Abstract

This paper explores the powerful and mediating role of celebrity chefs over audience relationships with food through analysis of Jamie Oliver and his recent series Save with Jamie. The paper firstly situates the role of celebrity chefs theoretically, defining them as ‘talking labels’ who may act both as knowledge intermediaries and boundary objects to connect audiences with food in multiple ways. Here chefs actively construct and mediate discourses around ‘good food’. As trusted, credible, well-liked public figures, chefs step into out private home spaces through our televisions to convey food information in a charismatic, entertaining and accessible way. Like traditional food labels, chef’s words can be ‘sticky’ and take hold in public imaginations in a way that goes far beyond the capacity of food products labels.

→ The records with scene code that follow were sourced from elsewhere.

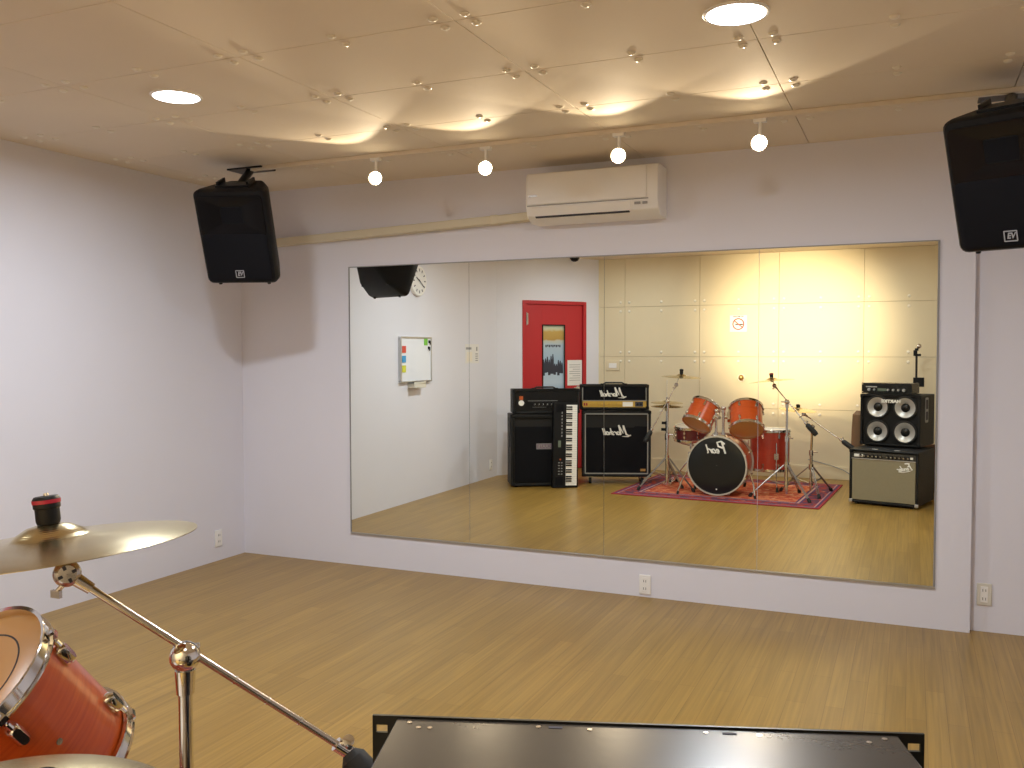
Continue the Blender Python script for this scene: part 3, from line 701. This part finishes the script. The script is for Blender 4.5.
def boom_stand(label, base, hub, tilter, boom_end, cym_c, cym_n, cym_r, cym_label, legs, grip=True, grip_dir=None, zc=.32, rad=.34, capred=False, tilt_dir=None, cap_h=.051):
    bx_, by_ = base; t = thing('cymbal_stand', label, 'cymbal stand', (bx_, by_, RZ), group='chrome cymbal stands')
    o3 = V((bx_, by_, RZ)); H = V(hub) - o3; T = V(tilter) - o3; E = V(boom_end) - o3; Cc = V(cym_c) - o3; n = V(cym_n).normalized()
    zmid = H.z * .62
    tu = MB(); tu.cyl((0, 0, .035), (0, 0, zmid), .0145, n=18)
    obj('lower_tube', tu, 'chrome', t)
    tu = MB(); tu.cyl((0, 0, zmid - .02), (H.x, H.y, H.z - .02), .0115, n=18)
    up = obj('upper_tube', tu, 'chrome', t)
    col = MB(); col.cyl((0, 0, zmid - .035), (0, 0, zmid + .018), .021, n=20); col.tube([(.02, 0, zmid), (.05, 0, zmid)], .006); col.box((.058, 0, zmid), (.012, .036, .014))
    obj('height_collar', col, 'chrome', t, bevel=.001)
    col = MB(); col.cyl((0, 0, zc - .025), (0, 0, zc + .03), .024, n=20); col.cyl((0, 0, zc * .40 - .02), (0, 0, zc * .40 + .02), .020, n=20); col.tube([(0, .02, zc), (0, .05, zc)], .006)
    obj('leg_collar', col, 'chrome', t)
    tripod(t, None, zc, rad, legs)
    # geared hub: two domed discs either side of the boom tube, on a stepped collar
    bdir = (T - E).normalized(); side = bdir.cross(V((0, 0, 1))).normalized()
    hb = MB(); Q = Matrix.Translation(H) @ side.to_track_quat('Z', 'Y').to_matrix().to_4x4()
    hb.lathe([(.001, .024), (.010, .0235), (.019, .018), (.0245, .008), (.0245, .002), (.001, .002)], 26, X=Q)
    hb.lathe([(.001, -.024), (.010, -.0235), (.019, -.018), (.0245, -.008), (.0245, -.002), (.001, -.002)], 26, X=Q)
    hb.lathe([(.021, .003), (.021, -.003), (.001, -.003), (.001, .003)], 26, X=Q, closed=True)
    hb.cyl(H - V((0, 0, .062)), H - V((0, 0, .022)), .0148, .017, n=18)
    ho_ = obj('boom_hub', hb, 'chrome', t)
    obj('wing_bolt', MB().cyl(H + side * .022, H + side * .045, .0055, n=10).box((0, 0, .050), (.044, .009, .016), Q), 'chrome', ho_, bevel=.002)
    bt = MB(); bt.cyl(E, T, .0062, n=14)
    bo = obj('boom_tube', bt, 'satin_chrome', t)
    rg_ = MB()
    for f_ in (.18, .30, .42): rg_.cyl(E + (T - E) * f_, E + (T - E) * (f_ + .006), .0074, n=14)
    obj('boom_ring', rg_, 'chrome', bo)
    ec = MB(); ec.cyl(E - bdir * .006, E + bdir * .026, .0125, n=16); sd2 = (side if side.dot(V((0, -1, 0))) > 0 else -side)
    ec.cyl(E + V((0, 0, .004)), E + V((0, 0, .020)) + sd2 * .008, .0085, n=14); ec.lathe([(.005, 0), (.0105, .001), (.0105, .009), (.0045, .010)], 16, X=Matrix.Translation(E + V((0, 0, .020)) + sd2 * .004) @ (V((0, 0, .6)) + sd2).to_track_quat('Z', 'Y').to_matrix().to_4x4(), cap=True)
    obj('boom_end_clamp', ec, 'chrome', bo)
    if grip:
        gd = V(grip_dir).normalized() if grip_dir else -bdir
        obj('counterweight', MB().tube([E - bdir * .002, E + gd * .015, E + gd * .04, E + gd * .12, E + gd * .14], [.012, .0235, .026, .026, .020], 18), 'rubber', bo)
    # tilter below the cymbal
    tl = MB(); ts = (V(tilt_dir) if tilt_dir else side).normalized(); Q2 = Matrix.Translation(T) @ ts.to_track_quat('Z', 'Y').to_matrix().to_4x4()
    tl.lathe([(.001, .015), (.014, .0145), (.0195, .010), (.0215, .003), (.0215, -.003), (.0195, -.010), (.014, -.0145), (.001, -.015)], 26, X=Q2)
    tl.cyl(T - bdir * .045, T - bdir * .010, .0095, .0115, n=14)
    to = obj('tilter', tl, 'satin_chrome', t)
    slots = MB()
    for k in range(4):
        a = k * PI / 2 + .4; slots.box((.011, 0, .0152), (.007, .005, .0016), Q2 @ Matrix.Rotation(a, 4, 'Z'))
    obj('tilter_slots', slots, 'ink', to)
    obj('tilter_key', MB().tube([T + ts * .012 - V((0, 0, .01)), T + ts * .02 + V((-.022, 0, -.028))], .004).box(T + ts * .02 + V((-.026, 0, -.034)), (.020, .006, .012)), 'satin_chrome', to)
    zt = .030 * cym_r / .23
    obj('post_rod', MB().cyl(T, Cc + n * (zt + cap_h + .004), .0038, n=10), 'chrome', t)
    obj('lower_felt', MB().cyl(Cc - n * .018, Cc + n * (zt - .0035), .011, .019 * .6, 16), 'rubber', t)
    fc = obj('cymbal_cap', MB().lathe([(.0045, zt + .0005), (.017, zt + .0005), (.0185, zt + .006), (.0185, zt + cap_h - .021), (.0205, zt + cap_h - .019), (.0205, zt + cap_h - .005), (.018, zt + cap_h - .001), (.0045, zt + cap_h)], 24, X=axes_mtx(Cc, n, (1, 0, 0)), closed=True), 'black_plastic', t)
    if capred: obj('cap_ring', MB().lathe([(.0195, zt + .034), (.0215, zt + .034), (.0215, zt + .040), (.0195, zt + .040)], 24, X=axes_mtx(Cc, n, (1, 0, 0)), closed=True), 'red_plastic', fc)
    cymbal(cym_label, cym_c, cym_n, cym_r)
    return t
RGT = V((.915, .4035, 0))
def tilt_n(deg_right, deg_back=0):
    rt = V((.915, .4035, 0)); fw = V((-.4035, .915, 0))
    return V((0, 0, 1)) - rt * math.tan(math.radians(deg_right)) - fw * math.tan(math.radians(deg_back))
boom_stand('chrome boom cymbal stand nearest the camera, its long arm crossing the floor', (-1.104, -4.022), (-1.104, -4.022, .952), (-1.241, -4.134, 1.104), (-.902, -3.845, .754),
           (-1.266, -4.143, 1.155), tilt_n(5.8, -1.6), .224, 'large bronze cymbal seen close up at the left edge, under a black cap', [math.radians(a) for a in (165, 285, 45)], grip_dir=(.105, .012, -.115), capred=True, cap_h=.046,
           tilt_dir=(.75, -.60, .12))
boom_stand('short chrome cymbal stand beside the bass amplifier, its boom ending at the amplifier top', (-.905, -4.36), (-.895, -4.33, .690), (-.978, -4.34, .815), (-.605, -4.23, .568),
           (-1.038, -4.350, .860), tilt_n(-6, -1), .185, 'low bronze cymbal cut off by the bottom edge below the tom', [math.radians(a) for a in (70, 190, 305)], grip_dir=(.09, .03, -.06), zc=.27, rad=.30, cap_h=.026)
boom_stand('chrome boom cymbal stand beside the large half stack amplifier', (-2.325, -4.14), (-2.322, -4.15, .925), (-2.238, -4.17, 1.098), (-2.475, -4.06, .62),
           (-2.19, -4.18, 1.185), tilt_n(-3, 0), .205, 'thin crash cymbal on the boom stand above the hi-hat', [math.radians(a) for a in (135, 25, 262)], grip_dir=(-.05, .05, -.11))
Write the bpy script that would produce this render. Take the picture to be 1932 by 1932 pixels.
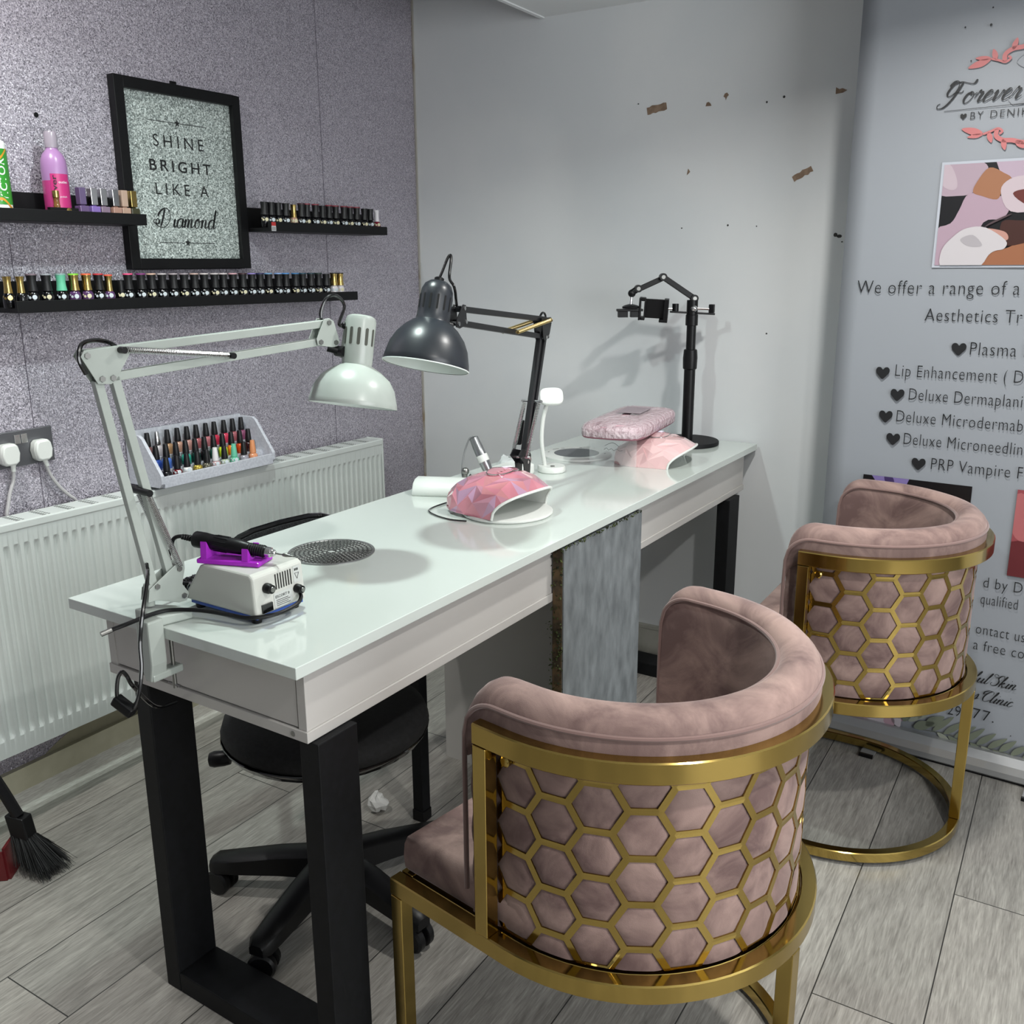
import bpy, bmesh, math, random
from mathutils import Vector, Matrix
random.seed(7)
S = bpy.context.scene
for o in list(bpy.data.objects):
    bpy.data.objects.remove(o, do_unlink=True)
COL = S.collection
PI = math.pi

# ------------------------------------------------------------------ camera
cam_d = bpy.data.cameras.new('camera')
cam = bpy.data.objects.new('camera', cam_d)
COL.objects.link(cam)
F_PX, PX, PY, PIT, YAW, ROLL = 1768.88, 961.0, 944.1, .2475, .5522, -.0065
fwv = Vector((-math.sin(YAW) * math.cos(PIT), math.cos(YAW) * math.cos(PIT), -math.sin(PIT)))
r0 = Vector((math.cos(YAW), math.sin(YAW), 0))
u0 = r0.cross(fwv)
rtv = r0 * math.cos(ROLL) + u0 * math.sin(ROLL)
upv = u0 * math.cos(ROLL) - r0 * math.sin(ROLL)
mw = Matrix((rtv, upv, -fwv)).transposed().to_4x4()
mw.translation = Vector((0, 0, 1.345))
cam.matrix_world = mw
cam_d.sensor_width = 36.0
cam_d.lens = F_PX / 1932 * 36.0
cam_d.shift_x = (966 - PX) / 1932
cam_d.shift_y = -(966 - PY) / 1932
cam_d.clip_start = .05
S.camera = cam

# ------------------------------------------------------------------ world, lights, exposure
w = bpy.data.worlds.new('world')
S.world = w
w.use_nodes = True
w.node_tree.nodes['Background'].inputs[0].default_value = (.8, .88, 1, 1)
w.node_tree.nodes['Background'].inputs[1].default_value = .05
S.view_settings.view_transform = 'Standard'
S.view_settings.look = 'None'
S.view_settings.gamma = 1
S.view_settings.exposure = 0.0
S.view_settings.use_curve_mapping = False
try:
    S.cycles.use_denoising = True
    S.cycles.max_bounces = 8
    S.cycles.diffuse_bounces = 4
    S.cycles.glossy_bounces = 4
    S.cycles.transmission_bounces = 8
    S.cycles.transparent_max_bounces = 8
    S.cycles.caustics_reflective = False
    S.cycles.caustics_refractive = False
    S.cycles.sample_clamp_indirect = 4
except Exception:
    pass


def area(name, loc, size, power, color, aim=(0, 0, -1), spread=180, sy=None):
    l = bpy.data.lights.new(name, 'AREA')
    l.shape = 'DISK' if sy is None else 'RECTANGLE'
    l.size = size
    if sy is not None:
        l.size_y = sy
    l.energy = power
    l.color = color
    l.spread = math.radians(spread)
    o = bpy.data.objects.new(name, l)
    COL.objects.link(o)
    o.location = loc
    o.rotation_euler = Vector(aim).to_track_quat('-Z', 'Y').to_euler()
    return o


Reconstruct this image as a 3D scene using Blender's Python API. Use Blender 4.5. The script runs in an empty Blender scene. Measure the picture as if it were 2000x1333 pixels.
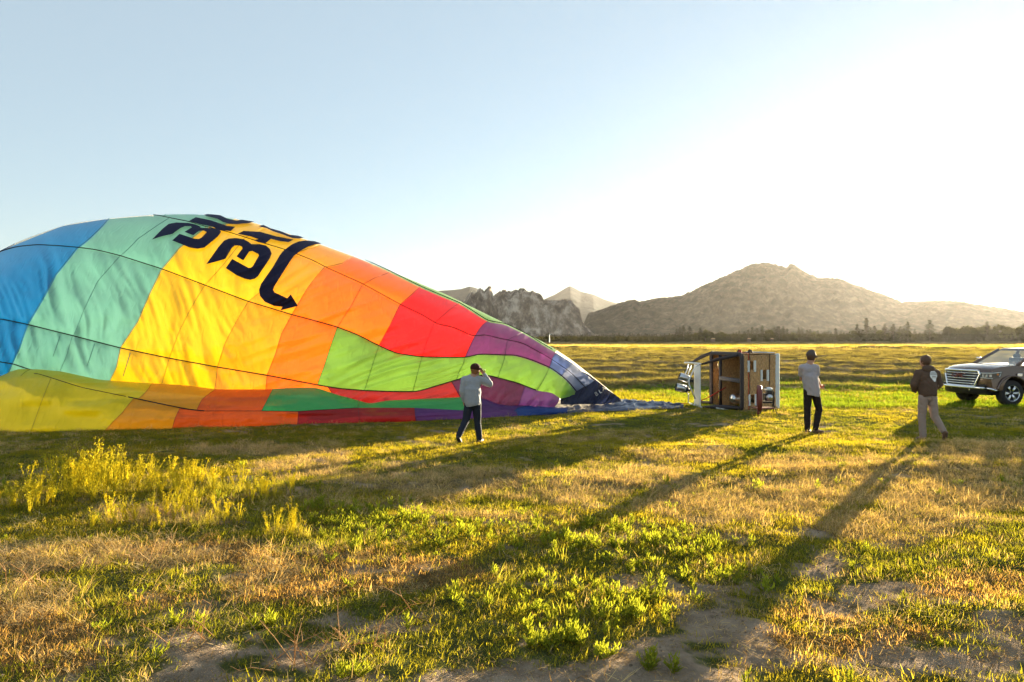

Yet the relationship between chefs and audiences is far from straightforward and so the paper secondly aims to explore how these talking labels are understood and ‘used’ by audiences in their everyday food practices. Drawing selectively from a large scale audience survey (n=600) as well as the series, Save with Jamie, this paper reveals the different ways that audiences ‘talk back’ to chefs both positively and negatively to create moments of simultaneous possibility and resistance for audience relations with food. This revealed complex relationships between audiences, chefs and food. It also suggests that the powerful work on celebrity chefs functions as part of a new mediated mechanism within today’s food governance.